_Objective_:
List each line in which the string "stack" appears.

_Collected data_:
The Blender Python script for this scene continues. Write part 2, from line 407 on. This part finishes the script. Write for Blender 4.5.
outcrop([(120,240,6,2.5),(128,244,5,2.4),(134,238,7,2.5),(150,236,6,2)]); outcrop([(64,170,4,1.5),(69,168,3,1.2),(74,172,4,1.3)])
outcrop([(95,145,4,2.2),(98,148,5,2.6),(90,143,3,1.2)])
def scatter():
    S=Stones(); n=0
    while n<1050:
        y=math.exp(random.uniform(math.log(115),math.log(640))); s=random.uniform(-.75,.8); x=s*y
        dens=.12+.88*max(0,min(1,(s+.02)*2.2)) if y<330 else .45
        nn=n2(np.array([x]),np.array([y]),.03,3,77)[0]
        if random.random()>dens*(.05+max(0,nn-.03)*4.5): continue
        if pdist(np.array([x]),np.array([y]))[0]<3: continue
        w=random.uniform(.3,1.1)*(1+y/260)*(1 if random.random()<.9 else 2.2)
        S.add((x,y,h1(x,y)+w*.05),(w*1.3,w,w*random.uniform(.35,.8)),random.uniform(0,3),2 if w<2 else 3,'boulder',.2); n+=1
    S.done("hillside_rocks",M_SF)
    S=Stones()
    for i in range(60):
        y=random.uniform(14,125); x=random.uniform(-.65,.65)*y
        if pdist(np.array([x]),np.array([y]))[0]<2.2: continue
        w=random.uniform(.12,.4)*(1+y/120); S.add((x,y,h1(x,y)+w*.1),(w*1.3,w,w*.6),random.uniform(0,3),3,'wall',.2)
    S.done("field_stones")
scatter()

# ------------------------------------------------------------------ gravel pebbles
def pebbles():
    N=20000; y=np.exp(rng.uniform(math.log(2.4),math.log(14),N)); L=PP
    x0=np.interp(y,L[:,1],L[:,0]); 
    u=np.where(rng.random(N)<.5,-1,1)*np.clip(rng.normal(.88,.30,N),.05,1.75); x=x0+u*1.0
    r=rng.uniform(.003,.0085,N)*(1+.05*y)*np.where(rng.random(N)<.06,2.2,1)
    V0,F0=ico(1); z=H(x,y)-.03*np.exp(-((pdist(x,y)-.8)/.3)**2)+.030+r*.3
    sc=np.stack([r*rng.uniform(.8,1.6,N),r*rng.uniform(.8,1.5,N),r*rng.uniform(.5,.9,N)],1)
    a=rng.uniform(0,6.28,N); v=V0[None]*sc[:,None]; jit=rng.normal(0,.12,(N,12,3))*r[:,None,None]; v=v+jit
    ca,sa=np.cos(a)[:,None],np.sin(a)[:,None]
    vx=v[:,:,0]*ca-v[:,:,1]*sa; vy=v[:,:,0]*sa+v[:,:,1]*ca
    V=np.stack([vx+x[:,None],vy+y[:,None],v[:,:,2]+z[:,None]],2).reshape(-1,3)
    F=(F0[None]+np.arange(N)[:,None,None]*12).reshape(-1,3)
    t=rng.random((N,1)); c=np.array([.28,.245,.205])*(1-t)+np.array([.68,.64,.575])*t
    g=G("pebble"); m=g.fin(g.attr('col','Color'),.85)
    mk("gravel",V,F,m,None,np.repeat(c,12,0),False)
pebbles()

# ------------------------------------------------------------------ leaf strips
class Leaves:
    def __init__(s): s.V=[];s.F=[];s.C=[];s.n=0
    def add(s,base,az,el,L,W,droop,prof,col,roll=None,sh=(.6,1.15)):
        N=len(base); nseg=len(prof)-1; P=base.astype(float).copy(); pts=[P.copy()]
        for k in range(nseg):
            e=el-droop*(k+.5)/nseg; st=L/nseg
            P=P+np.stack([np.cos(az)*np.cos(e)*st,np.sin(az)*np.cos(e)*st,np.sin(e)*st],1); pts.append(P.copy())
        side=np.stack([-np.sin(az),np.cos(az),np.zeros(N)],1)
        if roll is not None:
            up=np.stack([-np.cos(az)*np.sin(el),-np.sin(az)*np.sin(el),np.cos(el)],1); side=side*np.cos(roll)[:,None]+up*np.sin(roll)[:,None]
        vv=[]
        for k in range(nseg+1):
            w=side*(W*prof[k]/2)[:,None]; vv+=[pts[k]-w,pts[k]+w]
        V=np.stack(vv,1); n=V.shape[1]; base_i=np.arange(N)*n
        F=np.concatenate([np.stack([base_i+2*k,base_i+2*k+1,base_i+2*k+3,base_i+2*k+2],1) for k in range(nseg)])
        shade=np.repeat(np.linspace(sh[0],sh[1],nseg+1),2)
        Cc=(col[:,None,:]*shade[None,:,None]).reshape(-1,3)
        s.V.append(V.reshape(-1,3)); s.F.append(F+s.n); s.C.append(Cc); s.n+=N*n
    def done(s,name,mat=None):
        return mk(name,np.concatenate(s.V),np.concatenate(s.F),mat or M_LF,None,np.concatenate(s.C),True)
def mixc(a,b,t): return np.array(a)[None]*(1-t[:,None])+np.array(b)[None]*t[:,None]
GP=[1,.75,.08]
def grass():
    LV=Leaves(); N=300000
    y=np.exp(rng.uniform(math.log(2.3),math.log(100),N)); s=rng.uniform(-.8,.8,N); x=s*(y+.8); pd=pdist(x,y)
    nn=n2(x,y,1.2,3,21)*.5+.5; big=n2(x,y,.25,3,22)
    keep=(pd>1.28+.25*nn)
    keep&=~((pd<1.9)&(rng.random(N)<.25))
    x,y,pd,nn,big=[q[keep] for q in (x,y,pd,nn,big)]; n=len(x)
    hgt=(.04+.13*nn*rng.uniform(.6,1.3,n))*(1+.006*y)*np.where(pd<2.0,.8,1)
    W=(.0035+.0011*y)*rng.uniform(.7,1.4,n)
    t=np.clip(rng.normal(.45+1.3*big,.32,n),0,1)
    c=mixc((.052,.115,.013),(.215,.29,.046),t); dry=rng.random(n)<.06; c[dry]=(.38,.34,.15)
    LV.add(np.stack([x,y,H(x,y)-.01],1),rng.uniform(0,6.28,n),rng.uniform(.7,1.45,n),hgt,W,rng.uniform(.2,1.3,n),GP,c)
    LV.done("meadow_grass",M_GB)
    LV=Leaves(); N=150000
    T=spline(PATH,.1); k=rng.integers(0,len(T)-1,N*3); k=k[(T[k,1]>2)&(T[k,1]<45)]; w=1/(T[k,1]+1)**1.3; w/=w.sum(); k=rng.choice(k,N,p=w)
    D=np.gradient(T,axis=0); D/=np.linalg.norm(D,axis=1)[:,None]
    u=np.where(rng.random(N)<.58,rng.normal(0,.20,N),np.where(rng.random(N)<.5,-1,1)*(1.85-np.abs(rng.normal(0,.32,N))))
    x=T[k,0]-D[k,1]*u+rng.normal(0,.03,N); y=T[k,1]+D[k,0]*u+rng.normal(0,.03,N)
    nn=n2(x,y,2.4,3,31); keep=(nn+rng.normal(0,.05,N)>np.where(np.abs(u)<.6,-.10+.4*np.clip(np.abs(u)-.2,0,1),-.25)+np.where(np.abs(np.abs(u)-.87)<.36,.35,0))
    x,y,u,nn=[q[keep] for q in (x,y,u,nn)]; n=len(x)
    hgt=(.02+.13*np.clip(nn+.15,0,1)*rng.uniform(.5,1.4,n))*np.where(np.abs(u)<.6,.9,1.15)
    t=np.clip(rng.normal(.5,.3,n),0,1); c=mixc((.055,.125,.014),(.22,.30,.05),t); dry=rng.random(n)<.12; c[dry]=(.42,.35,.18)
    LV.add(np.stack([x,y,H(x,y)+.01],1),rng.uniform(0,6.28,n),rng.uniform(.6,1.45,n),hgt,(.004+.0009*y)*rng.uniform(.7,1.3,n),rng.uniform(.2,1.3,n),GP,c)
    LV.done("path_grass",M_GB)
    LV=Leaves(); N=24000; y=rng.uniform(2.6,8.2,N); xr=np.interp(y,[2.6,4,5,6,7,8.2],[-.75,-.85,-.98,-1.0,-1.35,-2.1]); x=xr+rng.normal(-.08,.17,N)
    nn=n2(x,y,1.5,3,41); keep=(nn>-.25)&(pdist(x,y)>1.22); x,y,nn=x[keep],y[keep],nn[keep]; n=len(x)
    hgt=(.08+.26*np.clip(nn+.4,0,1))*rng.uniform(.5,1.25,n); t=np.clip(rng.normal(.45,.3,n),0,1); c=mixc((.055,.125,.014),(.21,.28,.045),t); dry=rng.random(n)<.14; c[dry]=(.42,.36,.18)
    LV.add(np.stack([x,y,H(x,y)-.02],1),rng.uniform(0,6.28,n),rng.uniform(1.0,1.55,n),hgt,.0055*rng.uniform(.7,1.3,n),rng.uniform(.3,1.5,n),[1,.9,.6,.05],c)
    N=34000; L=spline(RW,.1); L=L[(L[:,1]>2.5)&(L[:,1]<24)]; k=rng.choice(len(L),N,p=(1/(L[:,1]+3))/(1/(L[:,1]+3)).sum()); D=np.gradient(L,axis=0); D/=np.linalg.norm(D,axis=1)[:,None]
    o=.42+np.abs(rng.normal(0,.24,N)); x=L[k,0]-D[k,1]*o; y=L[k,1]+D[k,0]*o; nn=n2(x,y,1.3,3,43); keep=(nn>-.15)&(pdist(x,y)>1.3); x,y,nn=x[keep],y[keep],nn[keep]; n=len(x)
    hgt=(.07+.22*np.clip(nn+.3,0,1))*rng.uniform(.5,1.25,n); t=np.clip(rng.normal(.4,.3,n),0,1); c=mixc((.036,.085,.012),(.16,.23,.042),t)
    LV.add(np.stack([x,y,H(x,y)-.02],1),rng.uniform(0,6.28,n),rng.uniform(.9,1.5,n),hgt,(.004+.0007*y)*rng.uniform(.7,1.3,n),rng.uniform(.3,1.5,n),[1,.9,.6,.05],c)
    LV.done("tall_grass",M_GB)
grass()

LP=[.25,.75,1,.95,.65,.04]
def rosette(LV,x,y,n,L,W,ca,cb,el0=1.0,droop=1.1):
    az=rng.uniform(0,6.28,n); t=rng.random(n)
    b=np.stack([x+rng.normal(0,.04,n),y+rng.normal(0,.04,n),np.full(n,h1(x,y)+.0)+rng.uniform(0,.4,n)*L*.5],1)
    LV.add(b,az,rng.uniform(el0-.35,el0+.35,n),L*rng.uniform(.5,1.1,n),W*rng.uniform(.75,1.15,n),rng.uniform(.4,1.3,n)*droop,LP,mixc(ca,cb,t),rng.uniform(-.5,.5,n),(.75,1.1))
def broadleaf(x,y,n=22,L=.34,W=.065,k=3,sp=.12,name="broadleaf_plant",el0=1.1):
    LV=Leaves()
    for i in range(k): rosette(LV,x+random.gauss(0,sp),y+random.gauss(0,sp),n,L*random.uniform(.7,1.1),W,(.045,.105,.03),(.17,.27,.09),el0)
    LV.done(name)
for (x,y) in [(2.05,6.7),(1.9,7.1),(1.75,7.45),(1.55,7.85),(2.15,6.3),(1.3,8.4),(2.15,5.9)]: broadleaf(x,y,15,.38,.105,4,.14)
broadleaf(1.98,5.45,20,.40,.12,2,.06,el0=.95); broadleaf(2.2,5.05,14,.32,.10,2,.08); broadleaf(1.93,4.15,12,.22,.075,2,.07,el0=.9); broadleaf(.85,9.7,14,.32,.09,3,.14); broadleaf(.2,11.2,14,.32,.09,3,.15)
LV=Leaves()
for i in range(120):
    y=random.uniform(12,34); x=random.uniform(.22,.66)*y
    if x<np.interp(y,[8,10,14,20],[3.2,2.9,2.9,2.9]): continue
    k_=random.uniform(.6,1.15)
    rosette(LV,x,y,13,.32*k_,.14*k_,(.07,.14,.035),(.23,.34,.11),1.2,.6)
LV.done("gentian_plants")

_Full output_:
    sc=np.stack([r*rng.uniform(.8,1.6,N),r*rng.uniform(.8,1.5,N),r*rng.uniform(.5,.9,N)],1)
    V=np.stack([vx+x[:,None],vy+y[:,None],v[:,:,2]+z[:,None]],2).reshape(-1,3)
            P=P+np.stack([np.cos(az)*np.cos(e)*st,np.sin(az)*np.cos(e)*st,np.sin(e)*st],1); pts.append(P.copy())
        side=np.stack([-np.sin(az),np.cos(az),np.zeros(N)],1)
            up=np.stack([-np.cos(az)*np.sin(el),-np.sin(az)*np.sin(el),np.cos(el)],1); side=side*np.cos(roll)[:,None]+up*np.sin(roll)[:,None]
        V=np.stack(vv,1); n=V.shape[1]; base_i=np.arange(N)*n
        F=np.concatenate([np.stack([base_i+2*k,base_i+2*k+1,base_i+2*k+3,base_i+2*k+2],1) for k in range(nseg)])
    LV.add(np.stack([x,y,H(x,y)-.01],1),rng.uniform(0,6.28,n),rng.uniform(.7,1.45,n),hgt,W,rng.uniform(.2,1.3,n),GP,c)
    LV.add(np.stack([x,y,H(x,y)+.01],1),rng.uniform(0,6.28,n),rng.uniform(.6,1.45,n),hgt,(.004+.0009*y)*rng.uniform(.7,1.3,n),rng.uniform(.2,1.3,n),GP,c)
    LV.add(np.stack([x,y,H(x,y)-.02],1),rng.uniform(0,6.28,n),rng.uniform(1.0,1.55,n),hgt,.0055*rng.uniform(.7,1.3,n),rng.uniform(.3,1.5,n),[1,.9,.6,.05],c)
    LV.add(np.stack([x,y,H(x,y)-.02],1),rng.uniform(0,6.28,n),rng.uniform(.9,1.5,n),hgt,(.004+.0007*y)*rng.uniform(.7,1.3,n),rng.uniform(.3,1.5,n),[1,.9,.6,.05],c)
    b=np.stack([x+rng.normal(0,.04,n),y+rng.normal(0,.04,n),np.full(n,h1(x,y)+.0)+rng.uniform(0,.4,n)*L*.5],1)